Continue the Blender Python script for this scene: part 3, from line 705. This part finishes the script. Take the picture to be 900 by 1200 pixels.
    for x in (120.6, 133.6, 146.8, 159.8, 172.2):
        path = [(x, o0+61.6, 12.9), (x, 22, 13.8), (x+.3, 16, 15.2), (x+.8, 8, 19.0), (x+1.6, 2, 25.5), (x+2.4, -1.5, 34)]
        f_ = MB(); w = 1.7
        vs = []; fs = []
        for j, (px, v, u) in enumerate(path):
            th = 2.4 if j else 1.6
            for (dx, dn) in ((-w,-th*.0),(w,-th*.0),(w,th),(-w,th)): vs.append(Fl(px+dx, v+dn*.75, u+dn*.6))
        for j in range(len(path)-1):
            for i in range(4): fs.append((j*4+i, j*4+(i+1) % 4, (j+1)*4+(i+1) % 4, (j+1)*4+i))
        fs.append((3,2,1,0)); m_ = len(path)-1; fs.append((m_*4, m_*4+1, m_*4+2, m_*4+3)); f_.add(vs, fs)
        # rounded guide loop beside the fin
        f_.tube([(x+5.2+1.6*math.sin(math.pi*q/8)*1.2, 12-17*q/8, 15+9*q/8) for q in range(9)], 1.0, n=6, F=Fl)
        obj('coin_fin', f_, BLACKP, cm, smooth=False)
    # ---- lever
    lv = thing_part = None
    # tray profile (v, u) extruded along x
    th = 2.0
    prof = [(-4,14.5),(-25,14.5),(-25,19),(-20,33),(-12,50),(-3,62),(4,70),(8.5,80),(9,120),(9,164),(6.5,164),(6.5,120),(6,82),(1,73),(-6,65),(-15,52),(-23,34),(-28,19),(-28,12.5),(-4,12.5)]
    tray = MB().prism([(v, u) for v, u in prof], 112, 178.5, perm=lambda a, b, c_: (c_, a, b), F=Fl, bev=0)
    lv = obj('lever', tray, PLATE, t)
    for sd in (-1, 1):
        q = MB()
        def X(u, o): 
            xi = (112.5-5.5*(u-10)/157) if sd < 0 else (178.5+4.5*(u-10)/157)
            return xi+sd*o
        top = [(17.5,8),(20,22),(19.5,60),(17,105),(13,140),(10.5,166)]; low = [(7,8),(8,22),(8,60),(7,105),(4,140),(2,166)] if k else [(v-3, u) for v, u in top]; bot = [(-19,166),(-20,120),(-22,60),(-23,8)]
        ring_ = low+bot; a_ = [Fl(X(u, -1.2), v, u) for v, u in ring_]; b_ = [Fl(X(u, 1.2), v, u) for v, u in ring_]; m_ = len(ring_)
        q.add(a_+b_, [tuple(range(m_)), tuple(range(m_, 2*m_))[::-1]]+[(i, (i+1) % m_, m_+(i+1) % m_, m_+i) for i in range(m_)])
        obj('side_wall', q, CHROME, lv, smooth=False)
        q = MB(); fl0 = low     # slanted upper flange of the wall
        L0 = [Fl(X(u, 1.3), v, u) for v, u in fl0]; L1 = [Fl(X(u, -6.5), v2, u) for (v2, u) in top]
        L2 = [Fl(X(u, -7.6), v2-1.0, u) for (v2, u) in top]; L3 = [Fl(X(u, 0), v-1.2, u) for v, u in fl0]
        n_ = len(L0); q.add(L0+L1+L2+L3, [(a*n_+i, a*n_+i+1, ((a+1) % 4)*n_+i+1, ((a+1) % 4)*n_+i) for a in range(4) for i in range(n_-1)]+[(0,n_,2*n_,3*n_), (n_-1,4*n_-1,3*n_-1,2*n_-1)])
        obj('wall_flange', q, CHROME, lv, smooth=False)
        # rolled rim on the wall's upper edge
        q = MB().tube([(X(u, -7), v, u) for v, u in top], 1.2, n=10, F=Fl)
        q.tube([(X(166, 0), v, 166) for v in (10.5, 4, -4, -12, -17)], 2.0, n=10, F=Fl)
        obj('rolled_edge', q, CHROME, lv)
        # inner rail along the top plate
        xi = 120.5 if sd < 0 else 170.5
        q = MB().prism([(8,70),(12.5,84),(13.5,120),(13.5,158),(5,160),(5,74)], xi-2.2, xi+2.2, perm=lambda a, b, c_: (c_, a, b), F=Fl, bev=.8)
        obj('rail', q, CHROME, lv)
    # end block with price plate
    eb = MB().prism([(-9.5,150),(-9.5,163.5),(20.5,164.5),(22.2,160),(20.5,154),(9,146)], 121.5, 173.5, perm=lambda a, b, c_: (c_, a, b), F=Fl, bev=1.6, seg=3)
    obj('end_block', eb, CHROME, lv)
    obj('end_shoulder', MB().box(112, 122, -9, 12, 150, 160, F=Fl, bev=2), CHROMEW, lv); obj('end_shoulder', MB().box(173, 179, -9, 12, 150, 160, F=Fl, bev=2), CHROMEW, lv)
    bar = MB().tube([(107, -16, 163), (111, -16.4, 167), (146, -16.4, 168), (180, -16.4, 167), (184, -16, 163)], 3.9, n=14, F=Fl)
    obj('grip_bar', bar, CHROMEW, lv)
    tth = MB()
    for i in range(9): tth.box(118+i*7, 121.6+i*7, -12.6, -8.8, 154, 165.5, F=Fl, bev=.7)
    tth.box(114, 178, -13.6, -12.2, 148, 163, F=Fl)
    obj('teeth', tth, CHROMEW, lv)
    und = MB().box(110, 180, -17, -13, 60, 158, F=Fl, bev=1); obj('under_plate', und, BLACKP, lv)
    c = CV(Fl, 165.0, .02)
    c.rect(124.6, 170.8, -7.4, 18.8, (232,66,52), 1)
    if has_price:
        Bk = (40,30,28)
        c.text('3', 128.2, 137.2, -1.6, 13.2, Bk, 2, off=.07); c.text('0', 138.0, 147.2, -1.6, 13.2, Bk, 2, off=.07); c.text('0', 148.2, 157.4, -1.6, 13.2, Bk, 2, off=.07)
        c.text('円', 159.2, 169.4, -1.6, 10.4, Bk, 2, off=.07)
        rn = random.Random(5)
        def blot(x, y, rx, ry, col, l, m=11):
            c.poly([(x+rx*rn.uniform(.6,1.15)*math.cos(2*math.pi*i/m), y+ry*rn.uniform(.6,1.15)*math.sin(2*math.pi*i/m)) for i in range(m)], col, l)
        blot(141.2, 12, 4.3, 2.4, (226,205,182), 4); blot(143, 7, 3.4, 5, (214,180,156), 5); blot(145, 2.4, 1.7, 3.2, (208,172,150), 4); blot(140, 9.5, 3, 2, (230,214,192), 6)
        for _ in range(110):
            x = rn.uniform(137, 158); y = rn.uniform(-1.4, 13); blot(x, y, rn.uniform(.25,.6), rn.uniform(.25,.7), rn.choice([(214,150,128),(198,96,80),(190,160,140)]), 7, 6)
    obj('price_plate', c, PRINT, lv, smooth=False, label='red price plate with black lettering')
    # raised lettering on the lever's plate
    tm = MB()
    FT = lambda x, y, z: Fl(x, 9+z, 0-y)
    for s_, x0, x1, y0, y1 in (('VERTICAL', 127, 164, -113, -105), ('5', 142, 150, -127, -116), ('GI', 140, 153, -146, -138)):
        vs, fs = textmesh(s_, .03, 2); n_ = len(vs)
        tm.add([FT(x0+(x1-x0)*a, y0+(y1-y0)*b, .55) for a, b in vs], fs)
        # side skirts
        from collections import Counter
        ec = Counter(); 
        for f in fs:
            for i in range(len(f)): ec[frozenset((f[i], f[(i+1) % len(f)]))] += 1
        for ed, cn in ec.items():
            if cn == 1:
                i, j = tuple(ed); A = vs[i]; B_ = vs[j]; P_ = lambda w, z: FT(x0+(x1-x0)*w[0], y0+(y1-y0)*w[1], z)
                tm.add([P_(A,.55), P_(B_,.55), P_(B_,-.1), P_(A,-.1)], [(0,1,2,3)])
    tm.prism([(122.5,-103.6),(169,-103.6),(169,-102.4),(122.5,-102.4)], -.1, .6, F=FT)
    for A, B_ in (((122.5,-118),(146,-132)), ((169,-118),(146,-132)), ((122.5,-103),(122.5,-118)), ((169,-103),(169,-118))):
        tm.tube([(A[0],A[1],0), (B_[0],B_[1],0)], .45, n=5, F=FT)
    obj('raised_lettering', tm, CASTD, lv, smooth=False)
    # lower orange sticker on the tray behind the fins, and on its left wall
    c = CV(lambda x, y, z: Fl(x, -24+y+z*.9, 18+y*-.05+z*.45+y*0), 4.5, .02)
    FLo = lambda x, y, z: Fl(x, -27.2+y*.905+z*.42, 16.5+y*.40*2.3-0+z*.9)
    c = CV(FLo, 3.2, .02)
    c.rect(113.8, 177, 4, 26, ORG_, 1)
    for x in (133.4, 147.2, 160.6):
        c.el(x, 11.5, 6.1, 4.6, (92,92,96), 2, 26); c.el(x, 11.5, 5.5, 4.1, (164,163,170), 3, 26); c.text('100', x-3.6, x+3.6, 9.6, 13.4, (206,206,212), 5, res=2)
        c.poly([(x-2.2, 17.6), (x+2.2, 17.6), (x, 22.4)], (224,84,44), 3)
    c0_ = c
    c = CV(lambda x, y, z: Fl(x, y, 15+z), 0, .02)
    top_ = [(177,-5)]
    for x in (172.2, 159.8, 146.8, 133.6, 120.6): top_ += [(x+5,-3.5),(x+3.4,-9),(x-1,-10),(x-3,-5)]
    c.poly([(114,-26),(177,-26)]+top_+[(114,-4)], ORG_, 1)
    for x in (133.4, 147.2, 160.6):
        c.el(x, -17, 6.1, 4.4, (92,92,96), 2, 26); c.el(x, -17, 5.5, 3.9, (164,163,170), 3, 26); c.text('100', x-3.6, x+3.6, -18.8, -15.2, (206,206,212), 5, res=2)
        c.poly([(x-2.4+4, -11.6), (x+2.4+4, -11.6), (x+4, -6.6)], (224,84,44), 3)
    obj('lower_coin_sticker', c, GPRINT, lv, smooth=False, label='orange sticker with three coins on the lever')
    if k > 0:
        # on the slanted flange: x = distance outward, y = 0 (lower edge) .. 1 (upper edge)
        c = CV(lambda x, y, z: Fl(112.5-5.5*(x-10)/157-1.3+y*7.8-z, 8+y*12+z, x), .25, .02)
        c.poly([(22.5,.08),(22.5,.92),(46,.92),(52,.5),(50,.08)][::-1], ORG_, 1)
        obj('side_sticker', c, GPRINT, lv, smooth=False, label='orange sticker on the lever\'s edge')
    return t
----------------
Scan the listing above for the word "from" and show each line where it is found.

Task solution =
Continue the Blender Python script for this scene: part 3, from line 705. This part finishes the script. Take the picture to be 900 by 1200 pixels.
        from collections import Counter